裏モノ採集は一見平凡で怠惰なる日常の積み重ねの成果である。

19日

水曜日

ドグマノコロスケ

 コロスケサンコロスケサンソレハアマリニキャウジャウテキデス。朝7時起き。朝食、スモークトヘリングサンド。美味。昨日の日記つけるが、やはり一日に三つも用事があると書くのに骨が折れますな。11時、歯医者に出かける。門歯の差し歯、ようやく入った。お値段十万円ナリ。帰りに西武で買い物。

 トラブっていた『創』、やっと学陽でのGOサイン出る。今回の連載は5月号で一旦終了し、夏あたりから新連載の予定。なんとか一番いいカタチにまとまり、ホッとする。松沢みたいに連載の最終回でほぼ毎度雑誌とケンカする、というのはイヤだからなあ。その最終回のゲラチェック。それから昼飯。西武で買ったウナギメシに昆布茶をかけて、ウナ茶漬けにする。太田出版から環ちゃん(一度あいさつ交わせばマブダチ扱いは業界の基本だあ!)の『戦闘少女の精神分析』が届く。楽しみに少しづつ読もう。

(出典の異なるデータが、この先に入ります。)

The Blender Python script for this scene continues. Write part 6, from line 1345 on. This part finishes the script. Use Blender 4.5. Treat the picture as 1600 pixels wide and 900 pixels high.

 食後ひと休みして、ナンプレ原稿ゲラチェック送り、さらにこないだの『望星』のインタビュー原稿ゲラチェック。やはり人がまとめたインタビューは読んでいてジレること多し。すでに編集者が印刷所へ入っているので、そちらの方にFAX。これで何とかGW進行の第一陣は乗り越えたか?

 恵贈本のいくつかに目を通す。岡田斗司夫『人生テスト』。こういうの考えるのが好きなヒトだなあ。連載時の『人生の取説』の方が岡田斗司夫らしいいいタイトルだと思うが。同じく岡田斗司夫と、山本弘、田中公平の『回収』。日記に送ってきてない、と書いたら出版社からすぐ送ってきた。前作『封印』もそうだったが、読むと大阪弁文化圏に生まれなかったことがくやしくなる。悪口芸の本。データ本として読むべからず(笑)。それと、昨日やっと届いた鶴岡の『マンガロン』。これを読むと、いや、東京系の悪口も芸になり得るか、と思わせるほどテンポがいい。悪口芸、それも自分を含めた四方八方への八ツ当たり芸であって、自暴ではあるが自棄ではないあたりの案配がよろしい。

 頭のいい奴というのは悪口がうまい奴の別名だろう。評論などというのはつまるところ“上手に語られた悪口”に過ぎない。暴言しか吐けないのは馬鹿だが、悪口には才能がいる。いつでもどこでも同じ悪口しか言えない奴がいるが、あれくらいTPOを必要とするものはないのであって、ある場合には絶賛することが最大の悪口だったりする。その使い分けにはやはり天性のセンスが必要なのだ。人間というのは大抵、褒められたイメージよりも悪口で形成されたイメージの方がキラキラ輝いている。上記二冊で実名、匿名で悪口言われた人たち、あなた方、すばらしく輝いているよ。以て冥すべし。

 テレ朝から電話。某番組で取り上げたいテーマについて教えてくれというので電話口でしばらくしゃべる。どうも、向こうの持って行きたい風には結論がならないらしく、“××ということはないんですか”“何か○○をした人物がいる、とかいうことは”などとしつこいが、そういう記録がないものはない。いや、金でもくれるというなら、資料をどうにでも恣意的にネジ曲げてそういう結論を出してやらんこともないが(笑)。タダでそこまでやってやる義理もない。

 教えると言えば、某編集部から『美童記』という本について知らないか、という手紙が来た。江戸時代の美少年について書かれた本で、今から25年くらい前に出ていたらしい、ということしかわからない。残念ながらまるで知りません。誰か、ご存じの方、もしくはそれは私の著書だ、とかいう方がこの日記の読者にいらっしゃいましたら、私のところにメールください。

 札幌の母、こないだは“私が素人の浅知恵でパパを退院させてしまったのがよくなかったのよ”とか嘆いていたのが、今日電話したら“医者はしばらく預かります、などと言ってるけど、五月までには取り返すわ”と旧に復して意気軒高。もう親父の看病はあなたの趣味の段階だから、活かすなと殺すなと好きにしなさい。

 夜9時半、夕食。生麸のチンジャオ、豆腐とイカ天の煮物、柱飯。今日も鍋でご飯を炊いたが、ちと水加減失敗でシンがあった。いいかげん炊飯器を買おう。ビデオで以前録画しておいた『生き物地球紀行』と、昭和35年のニュースビデオ。12時就寝するが、夜中、体のあちこちがジンマシンの如くカユくなり、目が覚める。今日の柱飯に使った貝柱のせいだな、と気がついた。春の貝類は好物なのだが、なぜかこの季節に貝を食べるとジンマシンが出るのである。